#### [Exercise requirements]
The line containing "return (x, y, z)" marks the end: extract everything from the first line of the data through that line, exactly, with no pictures.

◇ ◇ ◇ ◇ ◇ ◇ ◇

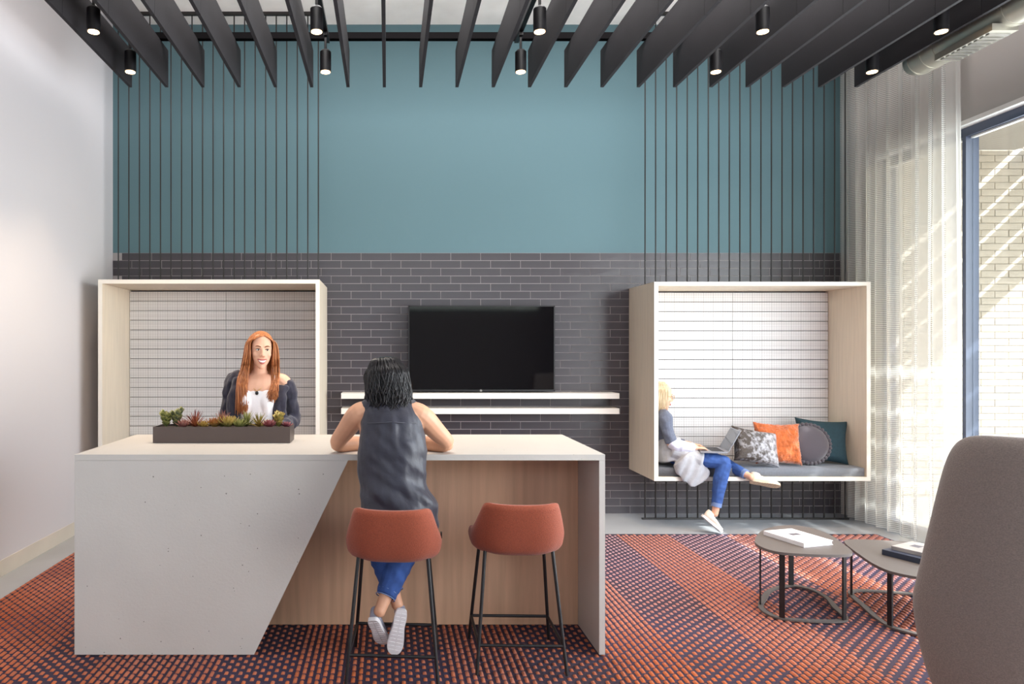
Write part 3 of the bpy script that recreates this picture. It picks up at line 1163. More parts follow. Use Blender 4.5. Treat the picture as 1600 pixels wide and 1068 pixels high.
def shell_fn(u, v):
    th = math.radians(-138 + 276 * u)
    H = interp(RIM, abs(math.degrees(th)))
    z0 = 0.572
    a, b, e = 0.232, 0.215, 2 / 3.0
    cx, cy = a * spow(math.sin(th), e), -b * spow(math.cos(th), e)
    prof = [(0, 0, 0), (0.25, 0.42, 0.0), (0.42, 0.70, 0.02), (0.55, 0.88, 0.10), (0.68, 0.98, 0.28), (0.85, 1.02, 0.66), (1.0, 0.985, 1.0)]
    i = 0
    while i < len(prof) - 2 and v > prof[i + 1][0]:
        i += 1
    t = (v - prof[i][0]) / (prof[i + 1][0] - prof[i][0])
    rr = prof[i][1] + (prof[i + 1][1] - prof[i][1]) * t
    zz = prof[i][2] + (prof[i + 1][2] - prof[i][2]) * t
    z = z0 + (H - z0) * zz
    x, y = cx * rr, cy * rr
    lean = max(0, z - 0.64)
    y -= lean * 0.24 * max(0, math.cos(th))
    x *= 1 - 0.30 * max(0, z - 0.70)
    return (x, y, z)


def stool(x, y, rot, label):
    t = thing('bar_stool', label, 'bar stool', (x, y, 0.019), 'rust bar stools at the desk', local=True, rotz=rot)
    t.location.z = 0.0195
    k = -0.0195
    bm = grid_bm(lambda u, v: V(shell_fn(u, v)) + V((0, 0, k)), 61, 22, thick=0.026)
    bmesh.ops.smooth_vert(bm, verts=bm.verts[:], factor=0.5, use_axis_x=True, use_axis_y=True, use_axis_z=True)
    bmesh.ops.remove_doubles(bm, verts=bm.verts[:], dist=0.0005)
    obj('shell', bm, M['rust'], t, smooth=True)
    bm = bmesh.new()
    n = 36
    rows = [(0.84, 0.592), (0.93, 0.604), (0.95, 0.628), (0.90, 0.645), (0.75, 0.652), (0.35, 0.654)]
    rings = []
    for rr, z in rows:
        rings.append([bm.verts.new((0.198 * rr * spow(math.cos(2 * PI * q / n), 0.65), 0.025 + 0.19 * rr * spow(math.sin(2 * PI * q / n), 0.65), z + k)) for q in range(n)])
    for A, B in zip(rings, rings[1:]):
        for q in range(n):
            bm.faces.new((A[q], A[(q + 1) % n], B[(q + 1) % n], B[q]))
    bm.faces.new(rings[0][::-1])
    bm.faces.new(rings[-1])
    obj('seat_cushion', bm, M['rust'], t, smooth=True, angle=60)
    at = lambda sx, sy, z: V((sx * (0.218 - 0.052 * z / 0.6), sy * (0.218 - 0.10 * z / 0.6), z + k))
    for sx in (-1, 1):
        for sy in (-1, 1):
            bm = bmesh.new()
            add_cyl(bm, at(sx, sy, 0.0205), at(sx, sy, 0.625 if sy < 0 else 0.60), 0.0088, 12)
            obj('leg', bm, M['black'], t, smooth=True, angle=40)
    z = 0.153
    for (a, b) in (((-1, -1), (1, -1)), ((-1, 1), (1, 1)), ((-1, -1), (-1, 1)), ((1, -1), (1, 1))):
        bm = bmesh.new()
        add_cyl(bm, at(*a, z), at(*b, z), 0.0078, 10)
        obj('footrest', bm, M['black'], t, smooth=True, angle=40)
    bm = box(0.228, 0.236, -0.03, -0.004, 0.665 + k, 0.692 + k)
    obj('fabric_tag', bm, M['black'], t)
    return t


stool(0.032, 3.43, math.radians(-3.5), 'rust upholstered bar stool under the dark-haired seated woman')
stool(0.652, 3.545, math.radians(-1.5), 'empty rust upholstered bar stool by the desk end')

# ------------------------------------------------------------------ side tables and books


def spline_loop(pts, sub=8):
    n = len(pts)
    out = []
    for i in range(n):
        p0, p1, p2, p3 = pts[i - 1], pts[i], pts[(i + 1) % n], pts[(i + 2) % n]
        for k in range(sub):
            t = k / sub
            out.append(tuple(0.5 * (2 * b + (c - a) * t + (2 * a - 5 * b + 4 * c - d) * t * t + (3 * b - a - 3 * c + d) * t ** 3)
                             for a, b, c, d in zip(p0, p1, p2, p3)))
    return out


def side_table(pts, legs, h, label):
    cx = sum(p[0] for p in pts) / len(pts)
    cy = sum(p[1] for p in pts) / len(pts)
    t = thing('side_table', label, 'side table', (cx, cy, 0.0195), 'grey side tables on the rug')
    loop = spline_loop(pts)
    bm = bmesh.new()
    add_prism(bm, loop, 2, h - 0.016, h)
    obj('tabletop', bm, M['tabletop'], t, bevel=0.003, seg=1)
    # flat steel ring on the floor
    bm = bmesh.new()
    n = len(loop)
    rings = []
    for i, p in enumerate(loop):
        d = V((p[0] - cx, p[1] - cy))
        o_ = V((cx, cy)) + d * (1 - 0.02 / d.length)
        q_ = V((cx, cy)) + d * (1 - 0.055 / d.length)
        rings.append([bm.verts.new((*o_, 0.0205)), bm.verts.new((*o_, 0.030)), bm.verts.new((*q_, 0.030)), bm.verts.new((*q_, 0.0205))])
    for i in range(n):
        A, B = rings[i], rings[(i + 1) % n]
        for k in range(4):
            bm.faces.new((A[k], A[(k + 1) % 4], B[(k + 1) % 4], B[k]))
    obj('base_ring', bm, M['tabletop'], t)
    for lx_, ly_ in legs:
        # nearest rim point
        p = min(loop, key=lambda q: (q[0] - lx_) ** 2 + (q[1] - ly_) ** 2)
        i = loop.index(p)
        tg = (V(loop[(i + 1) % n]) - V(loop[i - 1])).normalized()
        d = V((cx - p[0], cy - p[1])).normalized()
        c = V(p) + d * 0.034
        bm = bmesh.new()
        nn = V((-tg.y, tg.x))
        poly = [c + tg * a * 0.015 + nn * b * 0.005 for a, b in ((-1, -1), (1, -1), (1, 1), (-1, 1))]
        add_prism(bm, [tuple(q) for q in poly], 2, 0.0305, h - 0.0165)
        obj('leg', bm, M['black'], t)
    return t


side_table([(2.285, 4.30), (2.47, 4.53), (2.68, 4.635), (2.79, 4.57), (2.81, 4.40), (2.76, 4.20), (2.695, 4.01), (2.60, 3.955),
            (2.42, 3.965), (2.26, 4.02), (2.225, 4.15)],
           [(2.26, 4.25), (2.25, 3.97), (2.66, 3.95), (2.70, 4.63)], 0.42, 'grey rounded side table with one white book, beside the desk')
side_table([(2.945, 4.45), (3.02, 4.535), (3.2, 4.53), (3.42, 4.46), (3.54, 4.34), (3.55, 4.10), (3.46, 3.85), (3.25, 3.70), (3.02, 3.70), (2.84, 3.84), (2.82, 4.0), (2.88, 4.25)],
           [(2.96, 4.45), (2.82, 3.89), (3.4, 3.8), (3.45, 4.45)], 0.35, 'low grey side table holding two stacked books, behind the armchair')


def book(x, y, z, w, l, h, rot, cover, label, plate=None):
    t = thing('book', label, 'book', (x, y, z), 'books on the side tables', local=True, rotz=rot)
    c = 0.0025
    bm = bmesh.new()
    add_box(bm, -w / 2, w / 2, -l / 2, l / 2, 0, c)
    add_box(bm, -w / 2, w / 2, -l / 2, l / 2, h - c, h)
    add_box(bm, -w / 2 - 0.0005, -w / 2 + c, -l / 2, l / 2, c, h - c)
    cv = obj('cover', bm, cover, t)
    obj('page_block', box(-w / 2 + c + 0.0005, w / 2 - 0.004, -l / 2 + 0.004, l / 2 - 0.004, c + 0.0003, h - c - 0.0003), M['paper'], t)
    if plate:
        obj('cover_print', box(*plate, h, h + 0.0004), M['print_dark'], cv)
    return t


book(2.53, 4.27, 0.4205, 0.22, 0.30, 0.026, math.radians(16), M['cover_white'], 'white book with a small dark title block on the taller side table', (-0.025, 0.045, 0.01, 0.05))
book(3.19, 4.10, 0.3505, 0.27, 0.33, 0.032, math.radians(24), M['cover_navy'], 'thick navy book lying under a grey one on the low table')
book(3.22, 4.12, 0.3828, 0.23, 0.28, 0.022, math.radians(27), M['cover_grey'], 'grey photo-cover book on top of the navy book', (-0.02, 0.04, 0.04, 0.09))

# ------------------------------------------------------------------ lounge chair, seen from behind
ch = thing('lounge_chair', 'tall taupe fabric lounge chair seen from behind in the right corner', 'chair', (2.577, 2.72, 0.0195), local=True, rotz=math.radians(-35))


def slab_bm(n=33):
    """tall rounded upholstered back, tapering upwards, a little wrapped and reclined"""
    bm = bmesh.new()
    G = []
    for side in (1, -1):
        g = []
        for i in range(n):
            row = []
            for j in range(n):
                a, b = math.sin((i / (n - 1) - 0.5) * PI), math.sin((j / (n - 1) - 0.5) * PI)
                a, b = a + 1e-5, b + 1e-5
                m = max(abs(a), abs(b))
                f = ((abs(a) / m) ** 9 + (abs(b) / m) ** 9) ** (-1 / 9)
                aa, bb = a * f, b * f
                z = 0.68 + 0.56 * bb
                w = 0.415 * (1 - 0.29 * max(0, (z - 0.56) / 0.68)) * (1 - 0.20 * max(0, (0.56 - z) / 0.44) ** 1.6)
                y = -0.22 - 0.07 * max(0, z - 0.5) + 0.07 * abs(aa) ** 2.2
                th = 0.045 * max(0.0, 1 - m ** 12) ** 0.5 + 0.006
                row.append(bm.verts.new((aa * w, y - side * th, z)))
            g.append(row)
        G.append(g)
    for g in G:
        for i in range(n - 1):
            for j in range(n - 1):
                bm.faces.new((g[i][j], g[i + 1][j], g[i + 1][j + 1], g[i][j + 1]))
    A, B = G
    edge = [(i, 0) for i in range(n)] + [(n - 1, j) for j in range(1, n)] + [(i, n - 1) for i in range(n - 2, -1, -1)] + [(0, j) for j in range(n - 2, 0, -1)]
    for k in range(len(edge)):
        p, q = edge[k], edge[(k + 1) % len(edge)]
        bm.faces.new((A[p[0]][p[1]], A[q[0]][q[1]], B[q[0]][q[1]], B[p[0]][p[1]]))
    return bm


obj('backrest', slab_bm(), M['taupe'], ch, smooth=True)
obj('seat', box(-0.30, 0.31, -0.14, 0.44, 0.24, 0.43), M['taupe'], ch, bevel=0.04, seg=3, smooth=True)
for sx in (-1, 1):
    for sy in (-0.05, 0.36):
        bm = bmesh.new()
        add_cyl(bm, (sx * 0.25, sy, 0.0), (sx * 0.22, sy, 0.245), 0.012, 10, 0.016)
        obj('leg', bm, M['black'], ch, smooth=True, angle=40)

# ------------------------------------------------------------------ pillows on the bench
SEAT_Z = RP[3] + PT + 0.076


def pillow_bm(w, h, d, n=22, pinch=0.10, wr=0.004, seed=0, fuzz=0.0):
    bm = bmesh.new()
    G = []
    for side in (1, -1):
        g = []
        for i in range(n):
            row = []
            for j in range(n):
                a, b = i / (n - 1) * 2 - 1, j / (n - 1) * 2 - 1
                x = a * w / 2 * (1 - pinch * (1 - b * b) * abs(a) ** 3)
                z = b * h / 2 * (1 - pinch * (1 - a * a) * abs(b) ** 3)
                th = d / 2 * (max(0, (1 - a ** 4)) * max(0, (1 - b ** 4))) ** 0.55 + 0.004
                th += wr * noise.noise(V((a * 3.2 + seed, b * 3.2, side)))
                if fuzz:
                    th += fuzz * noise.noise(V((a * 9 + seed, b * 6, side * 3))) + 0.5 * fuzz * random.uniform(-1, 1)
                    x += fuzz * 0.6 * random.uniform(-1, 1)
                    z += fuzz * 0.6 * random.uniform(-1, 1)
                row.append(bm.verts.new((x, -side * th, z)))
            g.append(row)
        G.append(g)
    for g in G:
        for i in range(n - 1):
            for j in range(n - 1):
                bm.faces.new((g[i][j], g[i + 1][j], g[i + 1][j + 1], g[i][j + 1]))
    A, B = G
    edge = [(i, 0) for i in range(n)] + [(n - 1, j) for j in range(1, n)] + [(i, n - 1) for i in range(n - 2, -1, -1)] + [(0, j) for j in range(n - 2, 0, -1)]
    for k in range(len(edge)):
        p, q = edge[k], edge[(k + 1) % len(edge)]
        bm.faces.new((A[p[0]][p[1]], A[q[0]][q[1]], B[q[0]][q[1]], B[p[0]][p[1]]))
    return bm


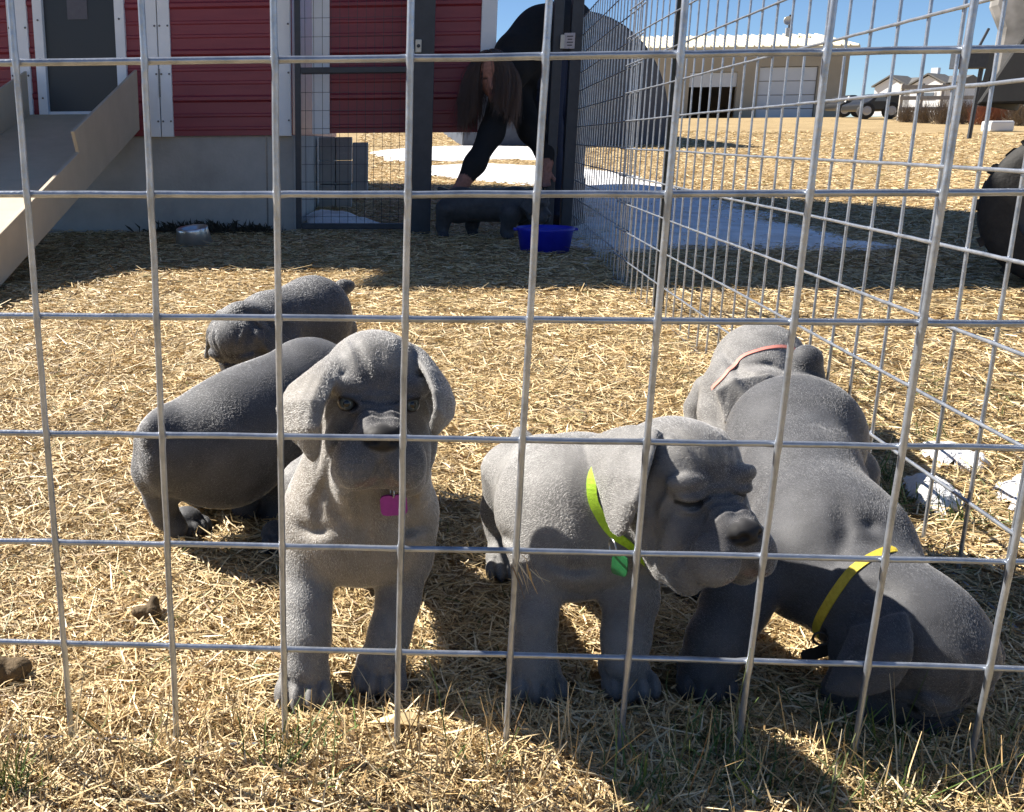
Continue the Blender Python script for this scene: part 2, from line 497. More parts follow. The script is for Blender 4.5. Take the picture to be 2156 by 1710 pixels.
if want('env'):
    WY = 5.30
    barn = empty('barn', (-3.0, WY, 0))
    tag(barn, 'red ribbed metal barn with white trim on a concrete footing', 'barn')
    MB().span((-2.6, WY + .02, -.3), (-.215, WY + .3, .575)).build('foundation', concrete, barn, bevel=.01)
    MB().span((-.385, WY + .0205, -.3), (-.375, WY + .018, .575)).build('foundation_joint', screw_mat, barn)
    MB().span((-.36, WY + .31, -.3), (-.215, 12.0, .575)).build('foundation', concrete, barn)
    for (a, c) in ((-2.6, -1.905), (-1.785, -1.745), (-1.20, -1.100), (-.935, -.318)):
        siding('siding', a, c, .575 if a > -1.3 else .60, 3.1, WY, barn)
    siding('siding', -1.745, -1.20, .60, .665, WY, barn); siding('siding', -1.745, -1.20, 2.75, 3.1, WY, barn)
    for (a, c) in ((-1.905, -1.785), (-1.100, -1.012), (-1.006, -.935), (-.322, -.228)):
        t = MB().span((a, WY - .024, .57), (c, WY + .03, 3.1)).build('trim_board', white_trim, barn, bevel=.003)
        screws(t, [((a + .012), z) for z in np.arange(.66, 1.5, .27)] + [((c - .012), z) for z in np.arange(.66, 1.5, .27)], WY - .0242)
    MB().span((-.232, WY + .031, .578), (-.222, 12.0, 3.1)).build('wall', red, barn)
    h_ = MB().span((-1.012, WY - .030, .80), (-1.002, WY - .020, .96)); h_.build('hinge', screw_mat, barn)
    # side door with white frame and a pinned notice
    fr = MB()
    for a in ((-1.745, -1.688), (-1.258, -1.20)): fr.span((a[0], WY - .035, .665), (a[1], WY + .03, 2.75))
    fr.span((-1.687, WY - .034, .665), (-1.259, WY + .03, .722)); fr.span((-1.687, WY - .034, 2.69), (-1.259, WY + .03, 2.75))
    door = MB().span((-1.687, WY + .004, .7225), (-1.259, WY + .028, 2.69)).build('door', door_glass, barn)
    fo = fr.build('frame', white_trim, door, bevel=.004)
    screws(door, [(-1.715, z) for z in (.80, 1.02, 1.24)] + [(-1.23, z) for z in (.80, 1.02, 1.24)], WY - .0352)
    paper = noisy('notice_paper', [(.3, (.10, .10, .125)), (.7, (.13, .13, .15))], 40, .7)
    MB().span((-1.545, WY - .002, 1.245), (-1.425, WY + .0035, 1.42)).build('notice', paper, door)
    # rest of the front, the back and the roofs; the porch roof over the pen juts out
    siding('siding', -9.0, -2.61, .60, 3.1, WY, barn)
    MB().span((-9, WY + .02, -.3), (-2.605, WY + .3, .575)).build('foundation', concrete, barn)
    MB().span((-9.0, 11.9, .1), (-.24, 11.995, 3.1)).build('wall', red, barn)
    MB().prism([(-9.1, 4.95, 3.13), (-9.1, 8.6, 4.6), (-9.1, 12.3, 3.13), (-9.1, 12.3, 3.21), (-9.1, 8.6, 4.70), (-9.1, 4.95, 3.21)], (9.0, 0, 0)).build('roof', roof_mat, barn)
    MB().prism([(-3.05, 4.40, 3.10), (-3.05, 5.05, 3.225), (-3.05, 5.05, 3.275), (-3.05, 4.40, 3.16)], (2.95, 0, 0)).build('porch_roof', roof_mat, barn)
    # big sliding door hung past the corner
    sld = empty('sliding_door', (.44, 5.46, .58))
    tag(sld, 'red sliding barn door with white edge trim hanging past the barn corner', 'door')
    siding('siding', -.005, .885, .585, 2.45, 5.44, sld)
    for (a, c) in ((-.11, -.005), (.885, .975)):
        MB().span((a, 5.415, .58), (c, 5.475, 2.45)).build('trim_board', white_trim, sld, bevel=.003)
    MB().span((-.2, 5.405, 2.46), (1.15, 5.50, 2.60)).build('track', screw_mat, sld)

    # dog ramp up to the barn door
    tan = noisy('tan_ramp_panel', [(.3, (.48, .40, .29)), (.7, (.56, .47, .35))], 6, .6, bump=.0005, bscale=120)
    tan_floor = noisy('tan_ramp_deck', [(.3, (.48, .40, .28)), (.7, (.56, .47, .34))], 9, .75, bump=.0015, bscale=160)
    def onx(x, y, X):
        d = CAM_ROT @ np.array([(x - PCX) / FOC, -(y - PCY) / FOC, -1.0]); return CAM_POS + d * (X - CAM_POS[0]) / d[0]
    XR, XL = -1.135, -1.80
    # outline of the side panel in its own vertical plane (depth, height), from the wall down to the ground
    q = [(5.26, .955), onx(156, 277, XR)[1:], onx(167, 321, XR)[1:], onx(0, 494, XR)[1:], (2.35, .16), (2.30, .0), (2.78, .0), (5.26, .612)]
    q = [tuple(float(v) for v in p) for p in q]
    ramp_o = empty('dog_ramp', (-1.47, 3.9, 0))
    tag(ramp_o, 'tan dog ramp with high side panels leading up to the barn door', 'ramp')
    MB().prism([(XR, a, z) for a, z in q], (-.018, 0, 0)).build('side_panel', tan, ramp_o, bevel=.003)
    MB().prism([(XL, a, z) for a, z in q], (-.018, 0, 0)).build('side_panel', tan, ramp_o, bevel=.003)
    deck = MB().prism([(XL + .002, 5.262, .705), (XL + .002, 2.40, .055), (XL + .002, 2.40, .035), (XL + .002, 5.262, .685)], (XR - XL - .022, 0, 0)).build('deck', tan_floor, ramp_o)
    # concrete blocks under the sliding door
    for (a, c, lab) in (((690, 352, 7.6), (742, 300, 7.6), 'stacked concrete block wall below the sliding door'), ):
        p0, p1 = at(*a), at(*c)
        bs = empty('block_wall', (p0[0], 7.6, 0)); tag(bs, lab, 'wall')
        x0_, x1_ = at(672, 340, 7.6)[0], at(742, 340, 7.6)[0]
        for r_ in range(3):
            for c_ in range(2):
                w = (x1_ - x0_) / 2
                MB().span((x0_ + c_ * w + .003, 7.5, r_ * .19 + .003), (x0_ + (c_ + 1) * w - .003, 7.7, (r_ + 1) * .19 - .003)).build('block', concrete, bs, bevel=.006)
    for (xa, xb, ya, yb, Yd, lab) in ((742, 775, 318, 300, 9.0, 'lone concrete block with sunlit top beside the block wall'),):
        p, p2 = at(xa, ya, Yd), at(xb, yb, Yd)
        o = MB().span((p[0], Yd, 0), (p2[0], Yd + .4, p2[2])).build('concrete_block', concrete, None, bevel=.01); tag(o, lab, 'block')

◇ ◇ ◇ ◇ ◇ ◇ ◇

#### [Solution for this problem]
Write part 3 of the bpy script that recreates this picture. It picks up at line 1163. More parts follow. Use Blender 4.5. Treat the picture as 1600 pixels wide and 1068 pixels high.
def shell_fn(u, v):
    th = math.radians(-138 + 276 * u)
    H = interp(RIM, abs(math.degrees(th)))
    z0 = 0.572
    a, b, e = 0.232, 0.215, 2 / 3.0
    cx, cy = a * spow(math.sin(th), e), -b * spow(math.cos(th), e)
    prof = [(0, 0, 0), (0.25, 0.42, 0.0), (0.42, 0.70, 0.02), (0.55, 0.88, 0.10), (0.68, 0.98, 0.28), (0.85, 1.02, 0.66), (1.0, 0.985, 1.0)]
    i = 0
    while i < len(prof) - 2 and v > prof[i + 1][0]:
        i += 1
    t = (v - prof[i][0]) / (prof[i + 1][0] - prof[i][0])
    rr = prof[i][1] + (prof[i + 1][1] - prof[i][1]) * t
    zz = prof[i][2] + (prof[i + 1][2] - prof[i][2]) * t
    z = z0 + (H - z0) * zz
    x, y = cx * rr, cy * rr
    lean = max(0, z - 0.64)
    y -= lean * 0.24 * max(0, math.cos(th))
    x *= 1 - 0.30 * max(0, z - 0.70)
    return (x, y, z)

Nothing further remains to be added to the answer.